-- Begin --

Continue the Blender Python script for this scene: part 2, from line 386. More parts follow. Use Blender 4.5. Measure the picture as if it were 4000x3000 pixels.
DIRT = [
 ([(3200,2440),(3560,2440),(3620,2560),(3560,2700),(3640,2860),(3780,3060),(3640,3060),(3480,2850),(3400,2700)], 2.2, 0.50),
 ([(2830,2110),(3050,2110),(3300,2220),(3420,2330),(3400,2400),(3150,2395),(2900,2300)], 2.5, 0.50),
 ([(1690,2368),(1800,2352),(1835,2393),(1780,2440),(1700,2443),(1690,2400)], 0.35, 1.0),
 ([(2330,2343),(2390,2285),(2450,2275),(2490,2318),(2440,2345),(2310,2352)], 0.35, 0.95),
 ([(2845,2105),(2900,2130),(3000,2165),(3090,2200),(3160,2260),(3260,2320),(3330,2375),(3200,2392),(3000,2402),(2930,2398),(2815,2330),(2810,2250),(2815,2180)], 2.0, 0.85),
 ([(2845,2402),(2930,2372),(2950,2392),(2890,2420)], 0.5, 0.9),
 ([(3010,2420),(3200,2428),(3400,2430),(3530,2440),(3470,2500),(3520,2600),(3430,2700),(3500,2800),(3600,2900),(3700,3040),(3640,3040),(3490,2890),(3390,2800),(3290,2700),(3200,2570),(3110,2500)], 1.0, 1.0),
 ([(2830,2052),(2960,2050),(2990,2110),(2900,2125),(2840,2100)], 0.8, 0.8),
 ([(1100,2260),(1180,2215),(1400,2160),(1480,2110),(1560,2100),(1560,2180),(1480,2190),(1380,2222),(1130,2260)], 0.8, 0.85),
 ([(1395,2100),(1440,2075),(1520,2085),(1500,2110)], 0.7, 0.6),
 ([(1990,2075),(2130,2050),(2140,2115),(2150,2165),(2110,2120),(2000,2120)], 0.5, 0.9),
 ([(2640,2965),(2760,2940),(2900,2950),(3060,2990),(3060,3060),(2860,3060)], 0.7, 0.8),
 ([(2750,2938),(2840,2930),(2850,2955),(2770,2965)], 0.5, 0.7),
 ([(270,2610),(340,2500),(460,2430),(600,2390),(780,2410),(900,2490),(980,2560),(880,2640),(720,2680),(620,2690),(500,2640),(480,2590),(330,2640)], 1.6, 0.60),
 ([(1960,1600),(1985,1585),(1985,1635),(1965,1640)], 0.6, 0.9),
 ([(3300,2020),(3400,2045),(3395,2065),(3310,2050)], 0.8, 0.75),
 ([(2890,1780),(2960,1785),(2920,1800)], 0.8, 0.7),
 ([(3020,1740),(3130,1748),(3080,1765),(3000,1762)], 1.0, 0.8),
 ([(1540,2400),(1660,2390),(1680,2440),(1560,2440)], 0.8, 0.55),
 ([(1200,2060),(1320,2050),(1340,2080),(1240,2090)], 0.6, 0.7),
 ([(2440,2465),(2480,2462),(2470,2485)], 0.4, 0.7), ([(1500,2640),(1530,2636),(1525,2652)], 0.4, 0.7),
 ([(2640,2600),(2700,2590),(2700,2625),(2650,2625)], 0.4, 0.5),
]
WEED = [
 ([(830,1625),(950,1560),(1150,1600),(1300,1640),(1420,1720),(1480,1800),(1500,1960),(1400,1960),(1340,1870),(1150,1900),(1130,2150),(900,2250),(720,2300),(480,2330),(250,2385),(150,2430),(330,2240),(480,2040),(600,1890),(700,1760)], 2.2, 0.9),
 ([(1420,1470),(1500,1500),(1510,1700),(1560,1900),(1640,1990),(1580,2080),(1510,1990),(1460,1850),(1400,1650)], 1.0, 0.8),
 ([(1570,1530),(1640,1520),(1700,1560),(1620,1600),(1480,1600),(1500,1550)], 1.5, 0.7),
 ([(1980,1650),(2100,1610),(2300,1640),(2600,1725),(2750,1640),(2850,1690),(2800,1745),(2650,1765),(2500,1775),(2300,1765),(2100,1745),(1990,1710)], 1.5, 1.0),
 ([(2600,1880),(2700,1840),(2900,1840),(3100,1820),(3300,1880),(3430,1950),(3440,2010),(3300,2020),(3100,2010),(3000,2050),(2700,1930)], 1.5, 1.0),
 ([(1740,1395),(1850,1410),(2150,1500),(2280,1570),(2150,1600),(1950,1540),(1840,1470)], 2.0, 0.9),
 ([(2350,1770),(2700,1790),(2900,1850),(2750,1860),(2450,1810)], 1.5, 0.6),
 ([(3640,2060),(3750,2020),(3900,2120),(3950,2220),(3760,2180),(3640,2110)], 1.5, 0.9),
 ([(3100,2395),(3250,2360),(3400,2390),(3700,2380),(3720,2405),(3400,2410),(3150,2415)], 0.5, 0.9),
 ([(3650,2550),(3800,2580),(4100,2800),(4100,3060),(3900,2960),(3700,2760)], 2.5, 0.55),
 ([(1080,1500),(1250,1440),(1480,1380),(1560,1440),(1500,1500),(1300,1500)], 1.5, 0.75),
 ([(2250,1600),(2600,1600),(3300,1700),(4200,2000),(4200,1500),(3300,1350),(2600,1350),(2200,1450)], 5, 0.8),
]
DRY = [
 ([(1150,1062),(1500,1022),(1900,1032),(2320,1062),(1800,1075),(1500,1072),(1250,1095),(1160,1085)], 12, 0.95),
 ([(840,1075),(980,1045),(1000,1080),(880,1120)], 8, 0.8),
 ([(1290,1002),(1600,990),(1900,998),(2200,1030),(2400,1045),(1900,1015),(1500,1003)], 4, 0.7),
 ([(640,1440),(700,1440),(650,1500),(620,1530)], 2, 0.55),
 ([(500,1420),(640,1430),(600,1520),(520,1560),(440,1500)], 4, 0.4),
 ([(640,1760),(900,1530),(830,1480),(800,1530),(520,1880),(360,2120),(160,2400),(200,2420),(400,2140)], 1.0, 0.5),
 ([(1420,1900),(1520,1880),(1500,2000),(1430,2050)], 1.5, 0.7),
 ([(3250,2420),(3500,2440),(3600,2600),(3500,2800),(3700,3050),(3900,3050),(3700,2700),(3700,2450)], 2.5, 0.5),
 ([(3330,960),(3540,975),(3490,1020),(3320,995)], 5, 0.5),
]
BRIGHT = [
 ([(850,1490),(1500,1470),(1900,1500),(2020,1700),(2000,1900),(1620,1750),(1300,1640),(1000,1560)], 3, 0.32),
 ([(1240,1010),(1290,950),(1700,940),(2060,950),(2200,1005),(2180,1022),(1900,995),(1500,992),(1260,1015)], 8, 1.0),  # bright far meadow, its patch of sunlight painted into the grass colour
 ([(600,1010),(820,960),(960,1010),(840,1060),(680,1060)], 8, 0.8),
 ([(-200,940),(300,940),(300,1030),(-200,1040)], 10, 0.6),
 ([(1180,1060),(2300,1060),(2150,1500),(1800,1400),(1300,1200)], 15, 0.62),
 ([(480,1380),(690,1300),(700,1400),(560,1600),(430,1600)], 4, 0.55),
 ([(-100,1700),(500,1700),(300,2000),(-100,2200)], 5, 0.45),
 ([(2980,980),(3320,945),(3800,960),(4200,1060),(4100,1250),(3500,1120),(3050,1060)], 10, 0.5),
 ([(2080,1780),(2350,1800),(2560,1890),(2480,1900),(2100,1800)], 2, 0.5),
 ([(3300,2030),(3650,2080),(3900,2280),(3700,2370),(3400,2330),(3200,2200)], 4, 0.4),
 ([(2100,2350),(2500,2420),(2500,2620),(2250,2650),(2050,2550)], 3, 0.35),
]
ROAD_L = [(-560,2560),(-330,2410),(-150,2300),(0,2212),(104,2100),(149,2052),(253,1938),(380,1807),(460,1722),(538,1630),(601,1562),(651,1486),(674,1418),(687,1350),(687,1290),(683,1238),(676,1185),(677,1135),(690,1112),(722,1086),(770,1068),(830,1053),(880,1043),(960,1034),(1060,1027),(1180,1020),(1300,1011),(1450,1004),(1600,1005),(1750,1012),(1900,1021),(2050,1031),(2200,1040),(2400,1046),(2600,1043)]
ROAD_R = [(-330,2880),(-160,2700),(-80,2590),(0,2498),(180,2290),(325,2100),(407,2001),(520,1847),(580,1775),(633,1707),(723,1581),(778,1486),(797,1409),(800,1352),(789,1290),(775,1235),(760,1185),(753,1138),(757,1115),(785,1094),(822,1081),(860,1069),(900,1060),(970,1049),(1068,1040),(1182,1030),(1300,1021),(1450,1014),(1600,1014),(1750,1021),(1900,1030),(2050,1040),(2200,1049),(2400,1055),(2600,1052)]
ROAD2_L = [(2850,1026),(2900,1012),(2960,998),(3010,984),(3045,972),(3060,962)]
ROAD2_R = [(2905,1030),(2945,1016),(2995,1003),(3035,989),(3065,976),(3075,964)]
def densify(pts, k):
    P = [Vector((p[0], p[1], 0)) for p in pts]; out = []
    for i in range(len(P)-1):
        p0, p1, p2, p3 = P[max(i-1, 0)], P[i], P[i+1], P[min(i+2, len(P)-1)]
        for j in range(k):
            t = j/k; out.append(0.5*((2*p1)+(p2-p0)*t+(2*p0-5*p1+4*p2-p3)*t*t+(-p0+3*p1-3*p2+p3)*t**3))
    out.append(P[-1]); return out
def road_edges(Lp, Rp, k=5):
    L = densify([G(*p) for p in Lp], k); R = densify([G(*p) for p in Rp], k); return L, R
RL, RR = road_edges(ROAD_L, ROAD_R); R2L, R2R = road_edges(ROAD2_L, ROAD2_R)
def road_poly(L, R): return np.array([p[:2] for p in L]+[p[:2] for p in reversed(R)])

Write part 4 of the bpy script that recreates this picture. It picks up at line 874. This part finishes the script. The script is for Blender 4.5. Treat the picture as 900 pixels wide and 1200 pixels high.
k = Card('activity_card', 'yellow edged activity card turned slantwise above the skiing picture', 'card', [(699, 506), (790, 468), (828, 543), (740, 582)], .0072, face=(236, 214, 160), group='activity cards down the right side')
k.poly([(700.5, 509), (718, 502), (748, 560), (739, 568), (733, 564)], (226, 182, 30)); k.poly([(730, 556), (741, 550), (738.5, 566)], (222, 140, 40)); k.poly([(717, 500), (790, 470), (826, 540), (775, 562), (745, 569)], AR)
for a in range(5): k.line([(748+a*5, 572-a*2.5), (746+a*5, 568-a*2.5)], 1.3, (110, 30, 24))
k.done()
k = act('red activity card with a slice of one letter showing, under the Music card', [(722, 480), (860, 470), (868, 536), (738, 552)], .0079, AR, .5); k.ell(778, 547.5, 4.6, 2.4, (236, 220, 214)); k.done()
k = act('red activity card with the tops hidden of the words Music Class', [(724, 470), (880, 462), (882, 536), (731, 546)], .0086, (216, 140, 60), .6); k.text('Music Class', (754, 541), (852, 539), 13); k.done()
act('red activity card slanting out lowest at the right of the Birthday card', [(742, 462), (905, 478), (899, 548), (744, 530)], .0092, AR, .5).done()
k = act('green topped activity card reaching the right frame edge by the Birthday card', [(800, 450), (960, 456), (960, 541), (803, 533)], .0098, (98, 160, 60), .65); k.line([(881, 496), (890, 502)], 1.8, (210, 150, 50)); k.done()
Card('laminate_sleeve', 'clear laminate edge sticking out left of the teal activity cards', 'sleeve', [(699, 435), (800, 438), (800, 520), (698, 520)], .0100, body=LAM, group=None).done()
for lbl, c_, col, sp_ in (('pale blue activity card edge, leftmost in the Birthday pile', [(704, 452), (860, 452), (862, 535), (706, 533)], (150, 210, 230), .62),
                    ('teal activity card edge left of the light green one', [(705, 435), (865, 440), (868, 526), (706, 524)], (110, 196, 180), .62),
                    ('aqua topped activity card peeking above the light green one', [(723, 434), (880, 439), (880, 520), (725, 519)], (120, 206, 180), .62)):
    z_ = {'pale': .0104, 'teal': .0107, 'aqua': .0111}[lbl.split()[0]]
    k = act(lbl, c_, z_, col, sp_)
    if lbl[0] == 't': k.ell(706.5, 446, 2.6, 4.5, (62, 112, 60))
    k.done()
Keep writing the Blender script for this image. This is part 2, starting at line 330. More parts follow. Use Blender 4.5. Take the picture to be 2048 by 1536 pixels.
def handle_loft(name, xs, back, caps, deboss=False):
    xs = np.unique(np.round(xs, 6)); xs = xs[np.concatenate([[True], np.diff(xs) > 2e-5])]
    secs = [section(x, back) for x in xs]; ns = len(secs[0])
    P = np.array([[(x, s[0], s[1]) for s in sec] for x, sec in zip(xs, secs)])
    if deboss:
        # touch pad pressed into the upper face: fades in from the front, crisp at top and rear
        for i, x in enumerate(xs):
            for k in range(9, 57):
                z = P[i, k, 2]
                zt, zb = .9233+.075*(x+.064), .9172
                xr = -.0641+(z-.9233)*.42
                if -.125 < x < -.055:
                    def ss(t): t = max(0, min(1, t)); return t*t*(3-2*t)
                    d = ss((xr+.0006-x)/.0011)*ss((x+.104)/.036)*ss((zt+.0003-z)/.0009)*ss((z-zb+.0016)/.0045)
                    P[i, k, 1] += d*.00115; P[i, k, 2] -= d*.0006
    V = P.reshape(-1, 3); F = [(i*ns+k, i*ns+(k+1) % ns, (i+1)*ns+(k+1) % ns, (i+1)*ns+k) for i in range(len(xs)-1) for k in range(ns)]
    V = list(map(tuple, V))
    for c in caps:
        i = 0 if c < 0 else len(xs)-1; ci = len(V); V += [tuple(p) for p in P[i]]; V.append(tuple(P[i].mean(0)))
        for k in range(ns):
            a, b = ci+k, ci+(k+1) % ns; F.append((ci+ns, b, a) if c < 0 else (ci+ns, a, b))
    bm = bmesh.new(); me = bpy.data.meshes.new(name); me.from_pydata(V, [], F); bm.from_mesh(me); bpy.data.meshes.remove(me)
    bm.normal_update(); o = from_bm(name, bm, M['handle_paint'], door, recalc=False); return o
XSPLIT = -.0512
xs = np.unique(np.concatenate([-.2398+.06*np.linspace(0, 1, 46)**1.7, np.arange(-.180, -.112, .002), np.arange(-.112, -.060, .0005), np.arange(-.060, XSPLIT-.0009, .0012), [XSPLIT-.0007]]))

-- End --

_YOUR OBJECTIVE_. Pull out each line of the records holding the string "part".

_WRITTEN SOLUTION_.
Continue the Blender Python script for this scene: part 2, from line 386. More parts follow. Use Blender 4.5. Measure the picture as if it were 4000x3000 pixels.
Write part 4 of the bpy script that recreates this picture. It picks up at line 874. This part finishes the script. The script is for Blender 4.5. Treat the picture as 900 pixels wide and 1200 pixels high.
Keep writing the Blender script for this image. This is part 2, starting at line 330. More parts follow. Use Blender 4.5. Take the picture to be 2048 by 1536 pixels.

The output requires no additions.